---------- DATA SECTION

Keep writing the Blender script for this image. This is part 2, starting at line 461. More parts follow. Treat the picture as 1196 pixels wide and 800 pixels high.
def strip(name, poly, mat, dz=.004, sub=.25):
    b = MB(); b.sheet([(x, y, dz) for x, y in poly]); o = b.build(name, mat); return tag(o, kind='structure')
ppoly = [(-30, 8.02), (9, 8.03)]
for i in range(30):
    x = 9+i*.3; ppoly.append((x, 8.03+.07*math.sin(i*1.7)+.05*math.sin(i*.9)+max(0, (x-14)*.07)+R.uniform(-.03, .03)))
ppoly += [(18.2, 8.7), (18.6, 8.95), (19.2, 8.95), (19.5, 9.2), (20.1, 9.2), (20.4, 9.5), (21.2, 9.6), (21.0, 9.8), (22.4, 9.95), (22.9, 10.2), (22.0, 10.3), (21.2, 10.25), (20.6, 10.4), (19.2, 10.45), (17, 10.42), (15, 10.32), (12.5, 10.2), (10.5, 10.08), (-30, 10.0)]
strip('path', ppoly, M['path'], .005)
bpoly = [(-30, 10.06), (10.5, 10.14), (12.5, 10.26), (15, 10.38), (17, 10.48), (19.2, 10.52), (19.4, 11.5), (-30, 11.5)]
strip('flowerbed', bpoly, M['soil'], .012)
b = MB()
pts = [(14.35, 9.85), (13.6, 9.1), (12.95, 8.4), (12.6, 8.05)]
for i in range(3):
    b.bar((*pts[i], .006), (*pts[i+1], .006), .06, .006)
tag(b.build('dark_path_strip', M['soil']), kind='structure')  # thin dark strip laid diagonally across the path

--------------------

### WORK TO COMPLETE
Write down every line of the data exactly as it appears above.

### RIGHT ANSWER
Keep writing the Blender script for this image. This is part 2, starting at line 461. More parts follow. Treat the picture as 1196 pixels wide and 800 pixels high.
def strip(name, poly, mat, dz=.004, sub=.25):
    b = MB(); b.sheet([(x, y, dz) for x, y in poly]); o = b.build(name, mat); return tag(o, kind='structure')
ppoly = [(-30, 8.02), (9, 8.03)]
for i in range(30):
    x = 9+i*.3; ppoly.append((x, 8.03+.07*math.sin(i*1.7)+.05*math.sin(i*.9)+max(0, (x-14)*.07)+R.uniform(-.03, .03)))
ppoly += [(18.2, 8.7), (18.6, 8.95), (19.2, 8.95), (19.5, 9.2), (20.1, 9.2), (20.4, 9.5), (21.2, 9.6), (21.0, 9.8), (22.4, 9.95), (22.9, 10.2), (22.0, 10.3), (21.2, 10.25), (20.6, 10.4), (19.2, 10.45), (17, 10.42), (15, 10.32), (12.5, 10.2), (10.5, 10.08), (-30, 10.0)]
strip('path', ppoly, M['path'], .005)
bpoly = [(-30, 10.06), (10.5, 10.14), (12.5, 10.26), (15, 10.38), (17, 10.48), (19.2, 10.52), (19.4, 11.5), (-30, 11.5)]
strip('flowerbed', bpoly, M['soil'], .012)
b = MB()
pts = [(14.35, 9.85), (13.6, 9.1), (12.95, 8.4), (12.6, 8.05)]
for i in range(3):
    b.bar((*pts[i], .006), (*pts[i+1], .006), .06, .006)
tag(b.build('dark_path_strip', M['soil']), kind='structure')  # thin dark strip laid diagonally across the path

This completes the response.